Barry Lucas - Analyst
I have a few. And I just want to stick to the expense side of the ledger for a moment. And trying to gauge how sustainable are cuts if we were to look forward? I mean, can you -- Mary, can you just keep chipping away at this, given the excellent job that you've done thus far in reducing the cost burden of the business?
Mary Junck - Chairman, President and CEO
Well, Barry, we've been asked that question a few times. And the way we look at it is this, that we have a pretty good track record on being able to reduce our costs. And the biggest way that we've done it is through these business transformation projects that Carl referenced. And even though we have completed some, we have a list of some projects that we haven't even started that we think will bear fruit in the future.
So, we are reasonably optimistic that, going forward, this is something we can do. I think the thing to remember is that the business is transforming too. So, of course, how we go to market, how we think about what we do, changes as the business changes. And I think that's kind of the energy behind what we've been able to do.
Barry Lucas - Analyst
Great. Two revenue questions, if I may. They're -- I don't want to say it's a disconnect, since you're doing so well on the digital side, but I thought I had heard or read that the mobile advertising revenues were up 10% versus your overall digital of a couple-hundred basis points higher than that. So, given the proliferation of mobile devices, if there is a disparity there, why and how do you close -- how do you monetize that broader base of mobile devices?
Carl Schmidt - VP, CFO and Treasurer
Barry, just to be clear, the total digital revenue would include subscription revenue and would also include our TownNews subsidiary, which provides services to other publishing companies. Total digital advertising grew at pretty close to the same rate as mobile.
Barry Lucas - Analyst
Okay, helpful. Thank you.
Mary Junck - Chairman, President and CEO
But one point that I would make on mobile is that we have, over several years, actually been pretty aggressive on monetizing mobile, and encouraging our local sales staff to present it to their customers. And one of the things that we've been able to do in the last six months or so is to sell out even more of our mobile inventory, as well as we've been able to get a little stronger -- well, actually quite a bit stronger CPM. So, that's helped us a lot on the mobile side.
Barry Lucas - Analyst
Okay. Last one for me. And maybe this is going a little too deep, but if we come back to the automotive classified vertical, any way to distinguish -- one, what's happening in the digital part of that business versus traditional print? And two, even though your markets are very small, and I don't think there are any competitors in the partnership there, is a portion of that business going to online sites, whether it's cars.com or KBB? And how do you -- so, how do you combat that? And what would a change in ownership of cars.com -- what kind of impact might that have, if any?

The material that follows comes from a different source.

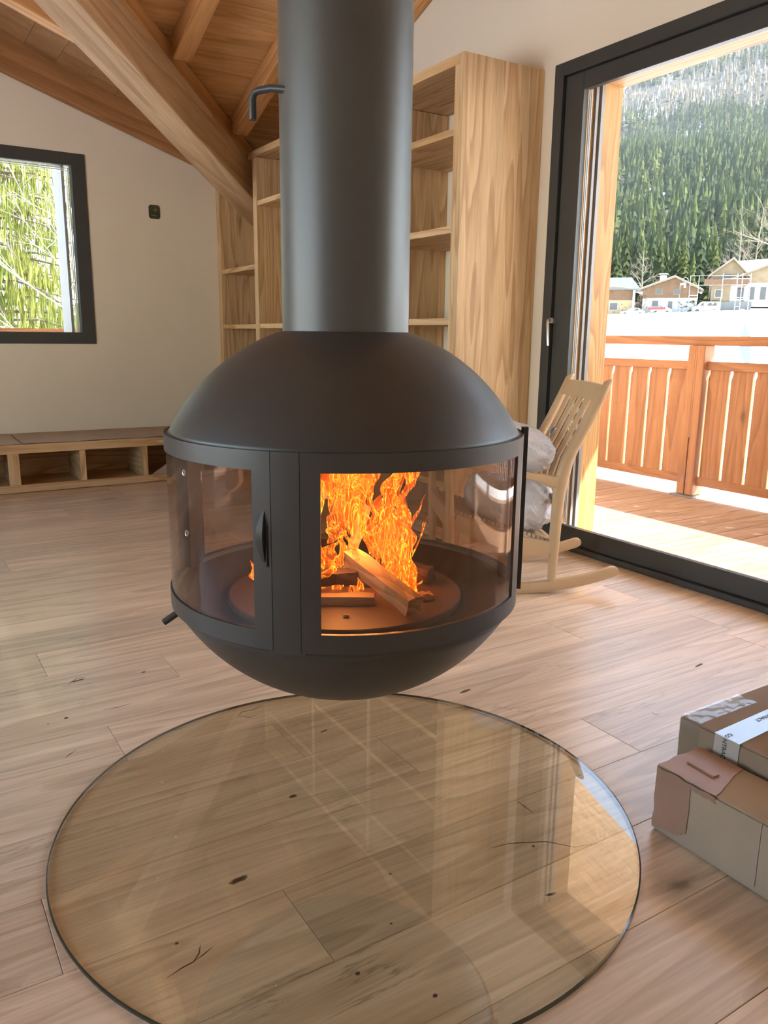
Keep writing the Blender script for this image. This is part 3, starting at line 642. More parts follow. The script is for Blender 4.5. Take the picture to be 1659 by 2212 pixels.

Paul Farrell - VP of Digital Sales
Well, just to touch on digital in particular, we are continuing to gain real traction on the various reach extension products that we have in the automotive space. And this is a new capability for our organization in the past nine months, and one we are getting quite a bit of traction with. And this involves selling ad impressions in highly targeted ways across our sites and other sites in our market, and actually in other markets outside of our historical footprint.
And to your cars.com question, if I understood it properly, we are moving to a new auto portal in our top markets, and beginning to get a significant amount of traction in our test market right now. And we'll be moving quickly through our other large markets on this new auto portal in the coming months.
Barry Lucas - Analyst
Great. Thanks very much.
Operator
Thank you. Ladies and gentlemen, at this time, we've reached the end of our question-and-answer session. I would like to turn the floor back over to our management team for any closing remarks.
Mary Junck - Chairman, President and CEO
Well, thank you. Again, Lee has posted a good quarter, and we are quite pleased about our progress and where we are headed. We appreciate very much you joining us today, and we look forward to future conference calls. Thank you.